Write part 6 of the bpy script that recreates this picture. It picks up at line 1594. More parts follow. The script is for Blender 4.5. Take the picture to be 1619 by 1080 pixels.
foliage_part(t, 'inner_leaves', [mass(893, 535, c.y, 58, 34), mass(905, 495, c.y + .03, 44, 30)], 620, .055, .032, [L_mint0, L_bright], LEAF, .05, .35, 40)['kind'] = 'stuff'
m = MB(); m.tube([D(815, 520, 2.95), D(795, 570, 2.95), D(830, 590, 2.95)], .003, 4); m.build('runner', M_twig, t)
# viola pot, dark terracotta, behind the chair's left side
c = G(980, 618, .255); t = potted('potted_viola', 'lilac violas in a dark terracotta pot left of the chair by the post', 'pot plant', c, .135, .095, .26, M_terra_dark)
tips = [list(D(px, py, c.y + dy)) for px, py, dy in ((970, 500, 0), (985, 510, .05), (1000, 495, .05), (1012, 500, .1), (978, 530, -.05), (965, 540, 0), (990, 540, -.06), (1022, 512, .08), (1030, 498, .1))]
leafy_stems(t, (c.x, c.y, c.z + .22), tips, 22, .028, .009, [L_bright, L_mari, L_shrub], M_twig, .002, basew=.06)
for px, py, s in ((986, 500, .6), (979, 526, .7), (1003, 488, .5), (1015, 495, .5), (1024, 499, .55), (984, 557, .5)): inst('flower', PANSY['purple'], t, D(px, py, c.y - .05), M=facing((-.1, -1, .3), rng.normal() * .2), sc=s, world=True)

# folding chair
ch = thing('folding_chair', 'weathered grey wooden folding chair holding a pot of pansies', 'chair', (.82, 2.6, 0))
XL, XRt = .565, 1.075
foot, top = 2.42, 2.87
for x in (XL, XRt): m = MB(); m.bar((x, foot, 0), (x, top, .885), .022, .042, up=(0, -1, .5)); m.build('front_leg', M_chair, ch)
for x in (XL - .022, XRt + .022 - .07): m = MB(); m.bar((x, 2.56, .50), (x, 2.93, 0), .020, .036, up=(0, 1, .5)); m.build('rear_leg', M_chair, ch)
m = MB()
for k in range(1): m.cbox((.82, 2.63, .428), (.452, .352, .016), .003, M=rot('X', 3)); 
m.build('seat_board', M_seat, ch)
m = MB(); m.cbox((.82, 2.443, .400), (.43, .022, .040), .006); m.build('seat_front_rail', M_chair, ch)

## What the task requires
Copy out the whole listing exactly.

## Solved exercise
Write part 6 of the bpy script that recreates this picture. It picks up at line 1594. More parts follow. The script is for Blender 4.5. Take the picture to be 1619 by 1080 pixels.
foliage_part(t, 'inner_leaves', [mass(893, 535, c.y, 58, 34), mass(905, 495, c.y + .03, 44, 30)], 620, .055, .032, [L_mint0, L_bright], LEAF, .05, .35, 40)['kind'] = 'stuff'
m = MB(); m.tube([D(815, 520, 2.95), D(795, 570, 2.95), D(830, 590, 2.95)], .003, 4); m.build('runner', M_twig, t)
# viola pot, dark terracotta, behind the chair's left side
c = G(980, 618, .255); t = potted('potted_viola', 'lilac violas in a dark terracotta pot left of the chair by the post', 'pot plant', c, .135, .095, .26, M_terra_dark)
tips = [list(D(px, py, c.y + dy)) for px, py, dy in ((970, 500, 0), (985, 510, .05), (1000, 495, .05), (1012, 500, .1), (978, 530, -.05), (965, 540, 0), (990, 540, -.06), (1022, 512, .08), (1030, 498, .1))]
leafy_stems(t, (c.x, c.y, c.z + .22), tips, 22, .028, .009, [L_bright, L_mari, L_shrub], M_twig, .002, basew=.06)
for px, py, s in ((986, 500, .6), (979, 526, .7), (1003, 488, .5), (1015, 495, .5), (1024, 499, .55), (984, 557, .5)): inst('flower', PANSY['purple'], t, D(px, py, c.y - .05), M=facing((-.1, -1, .3), rng.normal() * .2), sc=s, world=True)

# folding chair
ch = thing('folding_chair', 'weathered grey wooden folding chair holding a pot of pansies', 'chair', (.82, 2.6, 0))
XL, XRt = .565, 1.075
foot, top = 2.42, 2.87
for x in (XL, XRt): m = MB(); m.bar((x, foot, 0), (x, top, .885), .022, .042, up=(0, -1, .5)); m.build('front_leg', M_chair, ch)
for x in (XL - .022, XRt + .022 - .07): m = MB(); m.bar((x, 2.56, .50), (x, 2.93, 0), .020, .036, up=(0, 1, .5)); m.build('rear_leg', M_chair, ch)
m = MB()
for k in range(1): m.cbox((.82, 2.63, .428), (.452, .352, .016), .003, M=rot('X', 3)); 
m.build('seat_board', M_seat, ch)
m = MB(); m.cbox((.82, 2.443, .400), (.43, .022, .040), .006); m.build('seat_front_rail', M_chair, ch)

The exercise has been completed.